Marriage and the Wealthy

Sociologists tell us that more than half of all first marriages end in divorce, and that even higher percentages of subsequent marriages end in divorce.3 But even these statistics understate the true rate of marriage failure, because many couples stay together for religious or financial reasons, or simply out of inertia. The simple truth is that long-term happy marriages are quite rare. And, given the challenges posed by living together with another human being, this should come as no surprise to us. The only way to eliminate divorce is to prohibit it, and the only way to eliminate unhappy marriages is to abolish marriage itself.4

The rich face all the same challenges to staying happily married as anyone else. But, in addition, we face the temptation to buy our way out of the irritations that inevitably accompany our marriages. The classic example of this is the spouse who routinely treats the other spouse badly, then “makes up for it” with an ISB (I'm Sorry Bauble), carefully sized to the scale of the offense. The message the offending spouse sends with the ISB is this one: “I can treat you any way I wish, as long as my offensive conduct is followed by an appropriate ISB.” The message the offended spouse is sending is this one: “You can treat me any way you like, as long as you pay for it with an ISB.”
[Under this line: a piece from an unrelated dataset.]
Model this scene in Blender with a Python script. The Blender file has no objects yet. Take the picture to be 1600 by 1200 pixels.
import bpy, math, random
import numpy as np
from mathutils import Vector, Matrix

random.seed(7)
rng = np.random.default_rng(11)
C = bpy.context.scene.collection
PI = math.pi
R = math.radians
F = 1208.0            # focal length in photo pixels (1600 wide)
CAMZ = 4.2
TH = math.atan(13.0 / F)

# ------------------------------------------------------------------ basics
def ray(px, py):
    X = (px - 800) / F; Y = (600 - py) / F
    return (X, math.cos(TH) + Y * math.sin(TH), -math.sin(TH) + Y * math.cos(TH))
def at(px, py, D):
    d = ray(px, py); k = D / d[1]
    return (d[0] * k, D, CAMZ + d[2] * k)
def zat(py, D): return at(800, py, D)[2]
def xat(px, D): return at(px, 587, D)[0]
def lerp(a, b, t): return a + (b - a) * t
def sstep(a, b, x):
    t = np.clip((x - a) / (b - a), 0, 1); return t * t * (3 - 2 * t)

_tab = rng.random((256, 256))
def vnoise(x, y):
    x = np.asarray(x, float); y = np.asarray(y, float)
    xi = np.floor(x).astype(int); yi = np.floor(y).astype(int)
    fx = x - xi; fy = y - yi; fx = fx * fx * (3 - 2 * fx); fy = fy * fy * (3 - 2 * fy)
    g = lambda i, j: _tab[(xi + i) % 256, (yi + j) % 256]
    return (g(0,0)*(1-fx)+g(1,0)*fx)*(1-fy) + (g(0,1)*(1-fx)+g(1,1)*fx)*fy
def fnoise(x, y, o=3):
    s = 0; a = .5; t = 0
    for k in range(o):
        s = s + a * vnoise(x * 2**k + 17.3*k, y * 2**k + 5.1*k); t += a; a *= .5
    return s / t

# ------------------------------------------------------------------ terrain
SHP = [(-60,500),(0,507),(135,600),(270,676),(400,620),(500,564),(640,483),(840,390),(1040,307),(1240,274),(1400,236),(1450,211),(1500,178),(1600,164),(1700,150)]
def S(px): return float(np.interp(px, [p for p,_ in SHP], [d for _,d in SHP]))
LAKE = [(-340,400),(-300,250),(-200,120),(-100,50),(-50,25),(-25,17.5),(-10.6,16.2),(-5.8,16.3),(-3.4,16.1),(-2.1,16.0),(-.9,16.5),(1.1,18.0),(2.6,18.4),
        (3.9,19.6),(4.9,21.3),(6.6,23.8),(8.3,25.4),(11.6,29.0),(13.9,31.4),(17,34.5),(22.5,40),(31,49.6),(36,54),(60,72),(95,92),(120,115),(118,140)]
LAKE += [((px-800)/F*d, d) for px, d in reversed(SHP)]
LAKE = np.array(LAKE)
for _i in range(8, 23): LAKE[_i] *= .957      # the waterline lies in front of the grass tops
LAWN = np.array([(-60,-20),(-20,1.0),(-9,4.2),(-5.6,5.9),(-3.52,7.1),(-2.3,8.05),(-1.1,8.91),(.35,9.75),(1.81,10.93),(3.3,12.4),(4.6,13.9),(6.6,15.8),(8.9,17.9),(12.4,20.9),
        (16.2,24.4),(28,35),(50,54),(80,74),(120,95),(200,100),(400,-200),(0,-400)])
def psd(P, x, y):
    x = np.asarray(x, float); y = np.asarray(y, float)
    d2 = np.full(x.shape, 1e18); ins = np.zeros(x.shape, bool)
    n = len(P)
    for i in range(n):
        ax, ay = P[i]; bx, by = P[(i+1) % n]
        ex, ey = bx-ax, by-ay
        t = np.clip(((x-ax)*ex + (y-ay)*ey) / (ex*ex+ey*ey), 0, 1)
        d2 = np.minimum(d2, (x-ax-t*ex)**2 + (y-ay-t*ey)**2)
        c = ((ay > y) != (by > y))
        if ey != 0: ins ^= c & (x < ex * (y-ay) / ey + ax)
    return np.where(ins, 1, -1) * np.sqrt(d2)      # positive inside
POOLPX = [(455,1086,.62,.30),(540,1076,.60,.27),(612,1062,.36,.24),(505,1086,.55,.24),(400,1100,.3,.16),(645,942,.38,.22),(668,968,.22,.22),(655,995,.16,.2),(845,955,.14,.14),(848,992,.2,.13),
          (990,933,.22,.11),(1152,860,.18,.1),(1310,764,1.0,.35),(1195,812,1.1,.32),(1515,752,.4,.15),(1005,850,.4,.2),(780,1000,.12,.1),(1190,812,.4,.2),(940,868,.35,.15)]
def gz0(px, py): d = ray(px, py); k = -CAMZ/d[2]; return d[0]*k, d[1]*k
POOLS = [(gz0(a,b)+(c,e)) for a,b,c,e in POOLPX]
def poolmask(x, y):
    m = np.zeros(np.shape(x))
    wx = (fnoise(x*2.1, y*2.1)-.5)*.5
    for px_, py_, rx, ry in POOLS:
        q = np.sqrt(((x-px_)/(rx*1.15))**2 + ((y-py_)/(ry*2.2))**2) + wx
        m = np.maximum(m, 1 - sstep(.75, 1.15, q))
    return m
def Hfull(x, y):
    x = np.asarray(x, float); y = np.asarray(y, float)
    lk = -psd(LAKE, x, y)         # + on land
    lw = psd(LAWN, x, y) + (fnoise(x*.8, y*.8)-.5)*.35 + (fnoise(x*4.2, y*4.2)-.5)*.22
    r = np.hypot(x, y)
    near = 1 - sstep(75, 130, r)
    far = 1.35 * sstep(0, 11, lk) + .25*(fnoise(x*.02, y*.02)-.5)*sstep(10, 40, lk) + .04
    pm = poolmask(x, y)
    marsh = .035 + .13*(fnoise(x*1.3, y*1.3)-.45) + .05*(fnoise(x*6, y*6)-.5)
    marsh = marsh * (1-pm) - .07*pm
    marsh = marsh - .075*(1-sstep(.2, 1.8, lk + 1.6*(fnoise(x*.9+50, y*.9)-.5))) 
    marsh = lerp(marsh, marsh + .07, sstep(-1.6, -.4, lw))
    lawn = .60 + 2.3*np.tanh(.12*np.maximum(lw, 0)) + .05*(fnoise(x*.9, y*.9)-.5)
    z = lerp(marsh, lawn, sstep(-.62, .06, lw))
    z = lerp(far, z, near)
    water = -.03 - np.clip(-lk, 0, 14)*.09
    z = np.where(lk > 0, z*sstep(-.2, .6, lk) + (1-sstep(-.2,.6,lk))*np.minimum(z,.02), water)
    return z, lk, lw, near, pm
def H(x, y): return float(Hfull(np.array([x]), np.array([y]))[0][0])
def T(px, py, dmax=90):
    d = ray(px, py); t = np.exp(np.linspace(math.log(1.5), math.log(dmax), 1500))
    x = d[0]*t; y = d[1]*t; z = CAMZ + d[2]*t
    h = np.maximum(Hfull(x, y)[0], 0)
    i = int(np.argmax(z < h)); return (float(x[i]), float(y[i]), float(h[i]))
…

There is nothing wrong with ISBs—even a poor spouse can afford a small bouquet of flowers or a fifth of Johnny Walker. The trouble comes about when the ISB is not a token of our remorse and our love, but a substitute for it. If we have done something that hurt our spouse, even inadvertently, the way to “make up for it” is to apologize sincerely, to let our spouse know that we are remorseful, to assure our spouse that we will do our best not to let it happen again. Skipping this extremely difficult step, and proceeding straight to the ISB, is simply a way of buying our way out of happiness, and it's a road that is especially easy for wealthy spouses to take.

Marriage is a difficult business, and most marriages will fail in one way or another. But being one half of a happy marriage is perhaps the most certain route to happiness for rich, middle-class, and poor alike. Simply being aware of the temptations that bedevil wealthy spouses can go a long way toward avoiding the pain that results from a failed marriage, or from being alone in life.